3 There's a steady climb before the lane descends into Carsington, a picturesque village of old limestone cottages and houses. The local inn, the Miners Arms, recalls that the area was once a thriving mining community - lead ore was the staple raw material extracted hereabouts. The lane undulates gently through the village and the neighbouring hamlet of Hopton. Pass beside the remarkable wall surrounding the Hopton Hall Estate, a wavy barrier of bricks with square towers and rounded bays. At the far end of Hopton, pass by Henmore Grange before looking right for the waymarked, fenced path that drops steeply down to a gate on to the B5035.

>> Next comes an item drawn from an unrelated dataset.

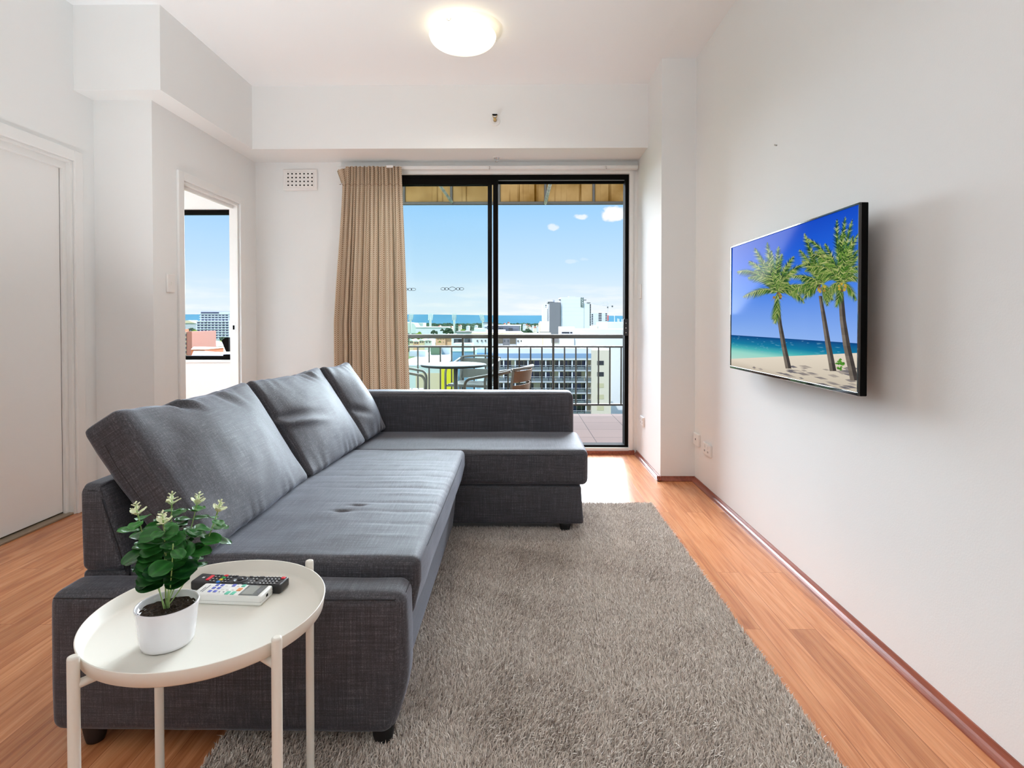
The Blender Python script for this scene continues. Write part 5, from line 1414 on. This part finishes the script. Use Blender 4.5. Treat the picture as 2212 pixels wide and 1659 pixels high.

4 Cross carefully here, go left signed for Millfields, and turn right along the track beyond a further safety gate. You're at the extremity of the reservoir here, with views down the length of the lake. The first of a long series of hills is soon encountered, leading to a gate into woodlands with a wealth of wild flowers, and many short descents and longer inclines. You rise high above the waterline here before cresting a final summit to reveal views towards the dam and valve tower, and a steep hill down, passing by a wooden carving, just one of the sculptures dotted around the reservoir. When you eventually reach a short section of tarred farm lane, turn up along this to a waymarked gate, right, back on to the track.

5 Further ups and downs bring you past a stone shelter; take a peek inside to find some inventive wooden carvings. Just past here turn up the old lane. Pass by the farmhouse before looking right for the waymarked gateway back on to the cycle track. From here you're once again on a dedicated cycle/horse track that brings you to a gateway on to a wide grass verge by the main road. Turn right down the verge and right again into Millfields.

6 The waymarking is confusing here. Take the marked cycle path past the entry barriers and then go sharp left along a track. Go round a bend and along a short straight section, then dogleg left then right along a sandy track to reach the dam. At the far end head back to the visitor centre.

Carsington Water, at the heart of the route, was opened in 1992 and is one of the largest reservoirs in England. The visitor centre tells the story of the reservoir and the surrounding area in a display aimed largely at children who visit on school trips. The reservoir covers an area of 741 acres (300ha) and is just over 100ft (30m) at its deepest. Its location, high up above major river catchments and close to limestone uplands (although the site itself is on impermeable sandstones and shales), means that most of its water is pumped up from the River Derwent at Ambergate, which is over 6 miles (9.7km) away and is 430ft (131m) lower than the average water level in the reservoir.

It is part of a complex, interlinked series of reservoirs and aqueducts that include the massive series of lakes in the upper Derwent Valley to the west of Sheffield, supplying water to domestic and industrial consumers in places as far apart as Derby, Nottingham and Leicester. There are rowing boats for hire and, a short walk from the visitor centre, there is a Wildlife Centre with a well-equipped bird hide and displays explaining the conservation measures adopted here.

Why do this bike ride?

This is an enjoyable circuit with a mix of level tracks, a section of road cycling on back lanes through the picturesque hamlets of Carsington and Hopton, and with more challenging ascents and descents on the eastern side of the reservoir.